Bill covers council meetings all the time and it would be fair to say that during such occasions his thoughts have a tendency to drift towards The Beehive and how many he can get in before closing time.

Not tonight, though. We are gaping in astonishment from the press table as the events unfold almost surreally in front of us, all the time furiously scribbling notes while trying not to miss any of the action. It’s riveting stuff.

Somehow, amidst the disarray and confusion, a vote is taken and Huzzey announces into his mike, to the surprise of pretty much everyone: “The poll tax has now been set.”

Afterwards Tony Huzzey, shaken but not stirred, told the Adver: “We had the perfect opportunity to put our case (against the poll tax) and those stupid bastards ruined it all.”

This is how Bill summed it up: “In 30 years of reporting, during which I have covered the troubles of Ulster and the horrors of the Israeli-Arab conflict, I have not experienced a more vivid manifestation of that raw, human emotion – naked anger.”

  • Around 40 police held firm…

“We’ll be back” pledged protesters, Schwarzenegger-like, as the meeting disintegrated in disarray. They were, too – but so were Swindon Police.

The agreed settlement of an average of £336 per person had to be ratified at a full meeting of the council the following week.

Around 800 protesters surrounded the Civic Offices where police officers were pelted with eggs and stink bombs and dummy bombs were let off.

Police claimed that an anti-poll tax tekky had even tried to block their communications with a radio jammer.

A hardcore group of 30 or so protesters tried to emulate their previous success and storm into the building.

But around 40 police held firm… their blue line a lot less thinner than the week before when just 14 officers were present.

  • 'That was rent-a-crowd'

THE aftermath of the Invasion of The Civic Offices saw police blame outside activists while council leader Tony Huzzey exclaimed: “I hesitate to use the word but that was rent-a-crowd.”

However, Swindon anti-poll tax campaigners claimed they were local protesters venting their anger.

Four people were arrested – two at each council meeting – and one of them, from Oxford, was later jailed for four months for violent disorder.

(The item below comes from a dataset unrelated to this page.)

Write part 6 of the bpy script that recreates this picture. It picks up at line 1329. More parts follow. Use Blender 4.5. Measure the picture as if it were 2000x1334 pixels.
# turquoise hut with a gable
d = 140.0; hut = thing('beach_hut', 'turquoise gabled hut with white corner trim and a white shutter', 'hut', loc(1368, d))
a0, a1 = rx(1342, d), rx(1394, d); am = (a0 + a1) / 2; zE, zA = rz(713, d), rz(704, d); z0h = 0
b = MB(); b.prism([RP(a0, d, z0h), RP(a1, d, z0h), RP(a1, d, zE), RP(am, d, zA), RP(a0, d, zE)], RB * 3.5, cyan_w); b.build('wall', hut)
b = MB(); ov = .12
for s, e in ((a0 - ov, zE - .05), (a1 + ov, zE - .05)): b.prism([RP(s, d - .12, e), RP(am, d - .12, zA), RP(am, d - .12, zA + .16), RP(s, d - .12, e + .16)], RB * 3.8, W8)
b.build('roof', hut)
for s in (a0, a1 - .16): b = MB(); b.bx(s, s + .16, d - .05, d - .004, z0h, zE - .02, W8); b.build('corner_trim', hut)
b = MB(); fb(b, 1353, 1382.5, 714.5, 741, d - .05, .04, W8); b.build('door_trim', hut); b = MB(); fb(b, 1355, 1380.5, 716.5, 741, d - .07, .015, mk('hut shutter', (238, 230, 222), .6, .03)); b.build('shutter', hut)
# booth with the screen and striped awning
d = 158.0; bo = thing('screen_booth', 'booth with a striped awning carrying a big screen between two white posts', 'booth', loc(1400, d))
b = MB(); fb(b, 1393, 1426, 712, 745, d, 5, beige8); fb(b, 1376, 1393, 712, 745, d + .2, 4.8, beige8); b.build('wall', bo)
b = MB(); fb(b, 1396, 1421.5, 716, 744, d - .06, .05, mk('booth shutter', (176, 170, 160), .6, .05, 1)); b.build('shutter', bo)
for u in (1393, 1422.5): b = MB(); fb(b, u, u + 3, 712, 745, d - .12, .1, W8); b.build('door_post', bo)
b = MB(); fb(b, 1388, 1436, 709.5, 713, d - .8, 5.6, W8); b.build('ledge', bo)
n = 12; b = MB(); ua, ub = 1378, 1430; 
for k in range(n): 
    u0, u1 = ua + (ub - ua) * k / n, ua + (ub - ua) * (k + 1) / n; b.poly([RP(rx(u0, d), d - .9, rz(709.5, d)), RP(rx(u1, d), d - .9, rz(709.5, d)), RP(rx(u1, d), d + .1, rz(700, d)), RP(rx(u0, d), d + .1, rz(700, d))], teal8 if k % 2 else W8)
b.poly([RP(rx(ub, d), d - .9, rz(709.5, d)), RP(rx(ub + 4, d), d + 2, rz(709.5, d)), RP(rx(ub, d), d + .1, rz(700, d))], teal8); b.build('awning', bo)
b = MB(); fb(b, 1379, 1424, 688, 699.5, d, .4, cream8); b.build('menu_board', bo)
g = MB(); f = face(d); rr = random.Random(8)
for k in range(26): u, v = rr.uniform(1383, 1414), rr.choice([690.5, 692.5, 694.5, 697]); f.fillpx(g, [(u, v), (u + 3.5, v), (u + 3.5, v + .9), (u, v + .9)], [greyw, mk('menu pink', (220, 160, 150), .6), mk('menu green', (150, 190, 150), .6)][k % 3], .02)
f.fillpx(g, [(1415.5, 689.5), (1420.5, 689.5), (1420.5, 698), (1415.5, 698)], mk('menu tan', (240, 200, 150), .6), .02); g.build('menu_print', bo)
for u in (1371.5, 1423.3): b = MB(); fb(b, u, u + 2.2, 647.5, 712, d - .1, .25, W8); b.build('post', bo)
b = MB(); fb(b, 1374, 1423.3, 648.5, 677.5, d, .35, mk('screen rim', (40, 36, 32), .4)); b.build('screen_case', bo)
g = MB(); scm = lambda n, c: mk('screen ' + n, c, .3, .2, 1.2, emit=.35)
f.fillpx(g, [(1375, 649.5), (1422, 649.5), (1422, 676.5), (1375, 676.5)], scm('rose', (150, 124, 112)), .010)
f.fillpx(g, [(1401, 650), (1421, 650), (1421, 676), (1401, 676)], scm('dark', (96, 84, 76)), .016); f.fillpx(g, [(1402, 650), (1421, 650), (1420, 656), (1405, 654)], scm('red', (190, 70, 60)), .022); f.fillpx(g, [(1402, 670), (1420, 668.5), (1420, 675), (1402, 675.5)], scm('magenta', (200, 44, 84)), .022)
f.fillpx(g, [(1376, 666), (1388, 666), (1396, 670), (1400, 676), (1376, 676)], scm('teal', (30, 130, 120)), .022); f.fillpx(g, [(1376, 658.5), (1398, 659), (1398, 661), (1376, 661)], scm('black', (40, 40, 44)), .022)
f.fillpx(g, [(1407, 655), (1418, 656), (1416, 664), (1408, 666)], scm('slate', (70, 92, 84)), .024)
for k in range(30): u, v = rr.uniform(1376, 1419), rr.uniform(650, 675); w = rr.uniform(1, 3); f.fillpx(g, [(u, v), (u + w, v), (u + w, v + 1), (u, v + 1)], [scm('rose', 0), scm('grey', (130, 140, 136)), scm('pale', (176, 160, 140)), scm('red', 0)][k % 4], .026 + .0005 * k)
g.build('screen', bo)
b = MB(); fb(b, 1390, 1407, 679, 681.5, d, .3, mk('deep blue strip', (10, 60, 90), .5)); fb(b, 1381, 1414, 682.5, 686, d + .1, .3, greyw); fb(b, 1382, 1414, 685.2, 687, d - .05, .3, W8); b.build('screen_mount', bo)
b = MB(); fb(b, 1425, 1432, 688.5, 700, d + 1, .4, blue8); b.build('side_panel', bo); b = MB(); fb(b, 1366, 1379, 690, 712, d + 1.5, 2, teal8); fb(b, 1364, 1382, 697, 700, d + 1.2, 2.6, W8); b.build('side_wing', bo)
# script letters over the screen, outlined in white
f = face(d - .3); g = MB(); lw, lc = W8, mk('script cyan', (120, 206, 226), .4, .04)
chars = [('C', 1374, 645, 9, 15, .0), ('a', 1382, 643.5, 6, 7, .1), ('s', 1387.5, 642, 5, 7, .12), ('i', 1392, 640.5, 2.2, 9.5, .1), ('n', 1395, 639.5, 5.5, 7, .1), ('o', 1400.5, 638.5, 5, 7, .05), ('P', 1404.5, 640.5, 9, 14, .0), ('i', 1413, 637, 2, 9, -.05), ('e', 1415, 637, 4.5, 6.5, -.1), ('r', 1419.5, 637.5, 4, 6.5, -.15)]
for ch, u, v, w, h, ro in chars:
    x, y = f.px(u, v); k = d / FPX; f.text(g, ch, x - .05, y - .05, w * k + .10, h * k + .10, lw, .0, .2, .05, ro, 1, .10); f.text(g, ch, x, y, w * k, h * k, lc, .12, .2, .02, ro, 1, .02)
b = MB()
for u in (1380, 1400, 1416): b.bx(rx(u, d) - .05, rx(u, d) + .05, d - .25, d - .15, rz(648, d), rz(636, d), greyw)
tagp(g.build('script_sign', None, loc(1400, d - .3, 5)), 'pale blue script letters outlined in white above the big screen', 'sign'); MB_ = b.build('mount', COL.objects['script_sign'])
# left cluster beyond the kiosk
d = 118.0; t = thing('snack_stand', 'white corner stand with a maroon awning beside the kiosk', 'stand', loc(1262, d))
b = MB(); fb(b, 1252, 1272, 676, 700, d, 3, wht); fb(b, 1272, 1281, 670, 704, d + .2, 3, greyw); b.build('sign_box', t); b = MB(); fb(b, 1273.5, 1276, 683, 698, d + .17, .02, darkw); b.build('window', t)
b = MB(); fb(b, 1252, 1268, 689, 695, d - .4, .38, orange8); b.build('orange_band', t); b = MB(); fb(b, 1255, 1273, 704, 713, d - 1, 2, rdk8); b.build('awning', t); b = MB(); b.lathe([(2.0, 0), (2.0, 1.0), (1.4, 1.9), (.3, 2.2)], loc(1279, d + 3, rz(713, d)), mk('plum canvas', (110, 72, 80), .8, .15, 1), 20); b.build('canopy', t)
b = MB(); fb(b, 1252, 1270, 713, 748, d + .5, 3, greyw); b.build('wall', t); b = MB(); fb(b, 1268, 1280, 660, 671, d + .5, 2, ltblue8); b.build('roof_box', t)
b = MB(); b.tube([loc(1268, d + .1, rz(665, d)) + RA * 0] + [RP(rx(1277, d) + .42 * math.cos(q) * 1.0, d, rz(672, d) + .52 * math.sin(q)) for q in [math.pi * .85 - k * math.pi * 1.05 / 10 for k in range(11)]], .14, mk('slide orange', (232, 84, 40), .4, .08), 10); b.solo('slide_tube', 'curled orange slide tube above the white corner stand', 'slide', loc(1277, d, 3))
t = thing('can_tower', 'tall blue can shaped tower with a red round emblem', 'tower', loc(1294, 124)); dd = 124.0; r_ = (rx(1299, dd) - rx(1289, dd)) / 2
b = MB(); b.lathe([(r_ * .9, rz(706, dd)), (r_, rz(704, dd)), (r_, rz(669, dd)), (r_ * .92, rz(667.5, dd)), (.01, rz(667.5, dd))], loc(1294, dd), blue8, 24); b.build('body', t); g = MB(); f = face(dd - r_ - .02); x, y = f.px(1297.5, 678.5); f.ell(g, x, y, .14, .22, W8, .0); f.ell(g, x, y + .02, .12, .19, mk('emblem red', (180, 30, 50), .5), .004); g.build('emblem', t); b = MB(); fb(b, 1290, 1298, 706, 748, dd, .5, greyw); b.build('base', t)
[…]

Far and away though, the protesters who gathered outside the council offices on both occasions were everyday Swindon folk with genuine fears that their quality of life would be seriously reduced by this “iniquitous tax.”

The Adver spoke to many of them including Nellie Gibbs, 62, from Penhill, who said: “I am definitely not militant but I feel like killing Mrs Thatcher.”

  • The Community Charge was abolished in 1992

COMMONLY known as Poll Tax, the Community Charge replaced a rates taxation system in England and Wales in 1990.

Changing from a payment based on the worth of one's house to a tax on every adult, it was widely criticized as being grossly unfair on the working and lower classes.

Introduced by Margaret Thatcher’s Tory government, it triggered nation-wide protests and riots.

The tax it proved unworkable and created numerous administrative and enforcement difficulties.

Legally obliged to set the tax, councils were also burdened with pursuing large numbers of defaulters - many acting as part of an organised resistance.

The Prime Minister’s popularity plunged as a result of poll tax and she was eventually forced to resign.

The Community Charge was abolished in 1992 in favour of Council Tax – which was just like the old rates system.